## Supplied data
-----

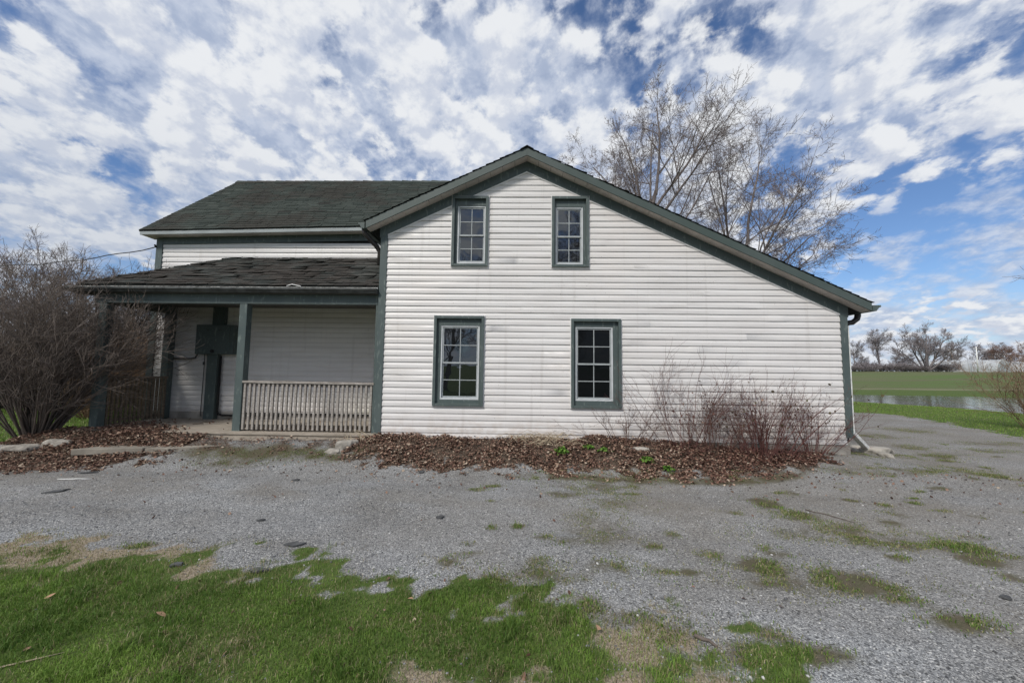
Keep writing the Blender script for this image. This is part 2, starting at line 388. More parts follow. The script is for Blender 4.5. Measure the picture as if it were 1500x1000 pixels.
for _i in range(90):
    _x = _pr.uniform(-.6, 9.5); _y = _pr.uniform(-3.9, -.9 + max(0, _x - 5) * .8); _r = _pr.uniform(.03, .085)
    PATCH.append((_x, _y, _r * _pr.uniform(1, 2.4), _r, _pr.uniform(.35, .85)))
def masks(x, y):
    x = np.asarray(x, float); y = np.asarray(y, float)
    n1 = (fbm(x * 1.3, y * 1.3, 31) - .5); n2 = (fbm(x * 5, y * 5, 41) - .5); n3 = fbm(x * 2.1, y * 2.1, 55) - .5
    ly = np.interp(x, [p[0] for p in LAWN], [p[1] for p in LAWN])
    n5 = fbm(x * 11, y * 11, 47) - .5
    front = sst(-.22, .34, ly - y + n2 * 1.15 + n5 * .7 + n1 * .35)
    thin = sst(.12, -.28, n3 + .19 - .17 * sst(-1.8, 1.0, x) - .20 * sst(-4.5, -5.3, y) * sst(-2.4, -.8, x) + n2 * .7)  # bare, strawy spots in the turf
    grass = front * (1 - .75 * thin * sst(-2.6, -.8, x))
    sy = np.interp(x, [p[0] for p in STRAW], [p[1] for p in STRAW])
    straw = sst(-.16, .2, sy - .10 - y + n2 * .8 + n5 * .3) * (1 - grass * .6) * sst(-.25, .2, n1 + .16)
    straw = np.maximum(straw, front * thin * .9)
    straw = straw * (1 - sst(.6, 1.6, x) * .45)
    # verge on the right, lawn on the left, field beyond
    gx = np.interp(y, [-8, 2, 3.3, 4.2, 5.6, 7.2, 8.8, 9.2, 14], [15.5, 13.0, 12.7, 12.9, 13.5, 14.1, 14.6, 13.3, 9.5])
    right = sst(-.5, .6, x - gx + n2 * 1.6 + n1 * 1.3)
    right = np.maximum(right, sst(9, 12, y) * (x > 6))
    left = sst(-.25, .25, -8.75 - x + np.minimum(y + .4, 1.2) * .2 + n2 * .3) * sst(-1.1, -.75, y + .12 * (x + 9) + n2 * .3)
    grass = np.maximum(np.maximum(grass, right), left)
    grass = np.maximum(grass, sst(8, 11, y))
    le = np.interp(x, [p[0] for p in LEAFE], [p[1] for p in LEAFE]) - .08
    leaf = sst(-.34, .24, y - le + n2 * .9 + n5 * .5) * (1 - sst(5.1, 5.9, x + .3 * n1)) * (1 - sst(2, 3, y)) * sst(-10.2, -9.4, x + y * .2)
    pd = (x > -5.6) & (x < -2.9)
    leaf = leaf * np.where(pd, .55, 1)
    leaf = np.maximum(leaf, .95 * sst(.10, .34, y - le + n2 * .35) * (1 - sst(5.1, 5.9, x + .3 * n1)) * (1 - sst(2, 3, y)) * sst(-10.2, -9.4, x + y * .2) * np.where(pd, .55, 1))
    leaf = leaf * (1 - left)
    moss = np.zeros_like(x)
    for (cx, cy, rx, ry, w) in PATCH:
        near = (np.abs(x - cx) < rx * 2.2) & (np.abs(y - cy) < ry * 2.2)
        if near.any():
            q = (((x[near] - cx) / rx) ** 2 + ((y[near] - cy) / ry) ** 2) / 1.5
            moss[near] = np.maximum(moss[near], w * np.exp(-q * .8))
    band = np.exp(-((y - le + .22) / .2) ** 2) * sst(-1.2, .6, x) * (1 - sst(3.6, 5.5, x)) * .75 + np.exp(-((y + .62) / .32) ** 2) * sst(-6, -5.2, x) * (1 - sst(-3, -2.3, x)) * .75
    moss = np.clip(np.maximum(moss, band) * (1 + n2 * 1.6) + .05 * n1, 0, 1)
    d = np.hypot(x, y); sd = pond_sd(x, y)
    field = sst(26, 34, d) * (1 - sst(-5.5, -3.5, sd + n1 * 1.5)); field = np.where((y < 12) & (x < 30), 0, field)
    straw = np.maximum(straw, .9 * sst(-8.5, -6.5, sd + n1) * sst(-4.4, -5.6, sd + n1) * (y > 20))
    field = field * (1 - .6 * straw * (y > 20))
    grass2 = grass * (1 - .8 * straw * (y > 20))
    crown = np.exp(-((y + 2.4 + .08 * x - .015 * x * x * (x > 0)) / .28) ** 2) * sst(.35, .6, fbm(x * 1.7, y * 2.6, 93))
    dust = .45 * crown + sst(3.5, 7.5, x + y) * .65 + .5 * sst(2.2, 3.4, x) * sst(.25, .6, fbm(x * .9, y * 1.6, 88)) + .45 * sst(-.6, .8, x) * (1 - sst(1.6, 2.6, x)) * sst(.3, .6, fbm(x * 1.1, y * 1.1, 87)) + sst(.1, .3, fbm(x * .7, y * .7, 77) - .35) * .35 + sst(-.4, -1.2, y - ly) * .4 * sst(-1, 2, x)
    return dict(grass=grass2, leaf=leaf, straw=straw, moss=moss, field=field, dust=np.clip(dust, 0, 1), front=front, thin=thin, right=right, left=left)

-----

## Requirement
Quote the data above in full, leaving out the pictures it holds.

## Worked answer
Keep writing the Blender script for this image. This is part 2, starting at line 388. More parts follow. The script is for Blender 4.5. Measure the picture as if it were 1500x1000 pixels.
for _i in range(90):
    _x = _pr.uniform(-.6, 9.5); _y = _pr.uniform(-3.9, -.9 + max(0, _x - 5) * .8); _r = _pr.uniform(.03, .085)
    PATCH.append((_x, _y, _r * _pr.uniform(1, 2.4), _r, _pr.uniform(.35, .85)))
def masks(x, y):
    x = np.asarray(x, float); y = np.asarray(y, float)
    n1 = (fbm(x * 1.3, y * 1.3, 31) - .5); n2 = (fbm(x * 5, y * 5, 41) - .5); n3 = fbm(x * 2.1, y * 2.1, 55) - .5
    ly = np.interp(x, [p[0] for p in LAWN], [p[1] for p in LAWN])
    n5 = fbm(x * 11, y * 11, 47) - .5
    front = sst(-.22, .34, ly - y + n2 * 1.15 + n5 * .7 + n1 * .35)
    thin = sst(.12, -.28, n3 + .19 - .17 * sst(-1.8, 1.0, x) - .20 * sst(-4.5, -5.3, y) * sst(-2.4, -.8, x) + n2 * .7)  # bare, strawy spots in the turf
    grass = front * (1 - .75 * thin * sst(-2.6, -.8, x))
    sy = np.interp(x, [p[0] for p in STRAW], [p[1] for p in STRAW])
    straw = sst(-.16, .2, sy - .10 - y + n2 * .8 + n5 * .3) * (1 - grass * .6) * sst(-.25, .2, n1 + .16)
    straw = np.maximum(straw, front * thin * .9)
    straw = straw * (1 - sst(.6, 1.6, x) * .45)
    # verge on the right, lawn on the left, field beyond
    gx = np.interp(y, [-8, 2, 3.3, 4.2, 5.6, 7.2, 8.8, 9.2, 14], [15.5, 13.0, 12.7, 12.9, 13.5, 14.1, 14.6, 13.3, 9.5])
    right = sst(-.5, .6, x - gx + n2 * 1.6 + n1 * 1.3)
    right = np.maximum(right, sst(9, 12, y) * (x > 6))
    left = sst(-.25, .25, -8.75 - x + np.minimum(y + .4, 1.2) * .2 + n2 * .3) * sst(-1.1, -.75, y + .12 * (x + 9) + n2 * .3)
    grass = np.maximum(np.maximum(grass, right), left)
    grass = np.maximum(grass, sst(8, 11, y))
    le = np.interp(x, [p[0] for p in LEAFE], [p[1] for p in LEAFE]) - .08
    leaf = sst(-.34, .24, y - le + n2 * .9 + n5 * .5) * (1 - sst(5.1, 5.9, x + .3 * n1)) * (1 - sst(2, 3, y)) * sst(-10.2, -9.4, x + y * .2)
    pd = (x > -5.6) & (x < -2.9)
    leaf = leaf * np.where(pd, .55, 1)
    leaf = np.maximum(leaf, .95 * sst(.10, .34, y - le + n2 * .35) * (1 - sst(5.1, 5.9, x + .3 * n1)) * (1 - sst(2, 3, y)) * sst(-10.2, -9.4, x + y * .2) * np.where(pd, .55, 1))
    leaf = leaf * (1 - left)
    moss = np.zeros_like(x)
    for (cx, cy, rx, ry, w) in PATCH:
        near = (np.abs(x - cx) < rx * 2.2) & (np.abs(y - cy) < ry * 2.2)
        if near.any():
            q = (((x[near] - cx) / rx) ** 2 + ((y[near] - cy) / ry) ** 2) / 1.5
            moss[near] = np.maximum(moss[near], w * np.exp(-q * .8))
    band = np.exp(-((y - le + .22) / .2) ** 2) * sst(-1.2, .6, x) * (1 - sst(3.6, 5.5, x)) * .75 + np.exp(-((y + .62) / .32) ** 2) * sst(-6, -5.2, x) * (1 - sst(-3, -2.3, x)) * .75
    moss = np.clip(np.maximum(moss, band) * (1 + n2 * 1.6) + .05 * n1, 0, 1)
    d = np.hypot(x, y); sd = pond_sd(x, y)
    field = sst(26, 34, d) * (1 - sst(-5.5, -3.5, sd + n1 * 1.5)); field = np.where((y < 12) & (x < 30), 0, field)
    straw = np.maximum(straw, .9 * sst(-8.5, -6.5, sd + n1) * sst(-4.4, -5.6, sd + n1) * (y > 20))
    field = field * (1 - .6 * straw * (y > 20))
    grass2 = grass * (1 - .8 * straw * (y > 20))
    crown = np.exp(-((y + 2.4 + .08 * x - .015 * x * x * (x > 0)) / .28) ** 2) * sst(.35, .6, fbm(x * 1.7, y * 2.6, 93))
    dust = .45 * crown + sst(3.5, 7.5, x + y) * .65 + .5 * sst(2.2, 3.4, x) * sst(.25, .6, fbm(x * .9, y * 1.6, 88)) + .45 * sst(-.6, .8, x) * (1 - sst(1.6, 2.6, x)) * sst(.3, .6, fbm(x * 1.1, y * 1.1, 87)) + sst(.1, .3, fbm(x * .7, y * .7, 77) - .35) * .35 + sst(-.4, -1.2, y - ly) * .4 * sst(-1, 2, x)
    return dict(grass=grass2, leaf=leaf, straw=straw, moss=moss, field=field, dust=np.clip(dust, 0, 1), front=front, thin=thin, right=right, left=left)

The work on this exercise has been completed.